As you can see (#3-6) I'm now using flagstones from our quarry to protect the moss, grass and hopefully meadow flowers from me walking over it all the time, cos you can see my pathways, esp. as much as I've been doing. My wife revels in finding the negatives in everything, so whilst before she complained about me tramping down the grass, and gave me the idea to use flagstones, she now complained it looks like a graveyard. Usually I argue back and then find a way of complying as she "suggests". But sometimes I just hold against it. Like the other day she said - like often - I'm tramping on some flowers, I just laughed: I'm planting 1000s of new plants and yes, I will be tramping down the odd plant or two in doing so... The graveyard effect like some of her other reservations will lose itself once the flowers start growing in June (the patio pots look dire and silly at the moment, I agree).
I originally got the sandstone to build a stone pyramid, and then to improve the patio with its pots. So I've been getting bigger and bigger ones. There's a building site (where I'm getting most of the stones from) up the road which has pointed me to the fact that all our houses are apparently built on this sandstone quarry, as a neighbour said that when one of the houses next door was being built there was sandstone under it too. Luckily they've not started building yet, so every few days I decide I still haven't got enough stones - not sure if I ever will have. I get them in cotton bags, cycling there and back. I think it's been about 10x up to now, so 40 bags. Some from another quarry bit at the top of the hill.
First time I felt crushed in the evening.

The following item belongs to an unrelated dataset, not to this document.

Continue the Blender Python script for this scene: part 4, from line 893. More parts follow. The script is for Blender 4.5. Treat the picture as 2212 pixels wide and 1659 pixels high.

Then I realized I need to change the way I carry them. So now I carry them as short as possible. And when carrying a whole bag of loot back to the bike I walk moderately slow, carefully and without using my arm muscles, letting them hang. This has been brilliant training, cos this extreme situation has taught me how to use my energy and strength more efficiently. Even when I feel I could use it fully, I don't. Like when putting on my rucksack I now swing it on to something half high, then something else higher, and then on my back. Even if I could get it up directly. Which feels strange, image-wise. Like limping so it doesn't hurt, whilst others assume if I'm limping it's hurting. Story of my condition. Doing things in a conspicuous way so I can manage it better. I care less and less what people think, but there's still quite a big part in me that thinks about what people might be thinking. I'm working to get that part in me down more and more.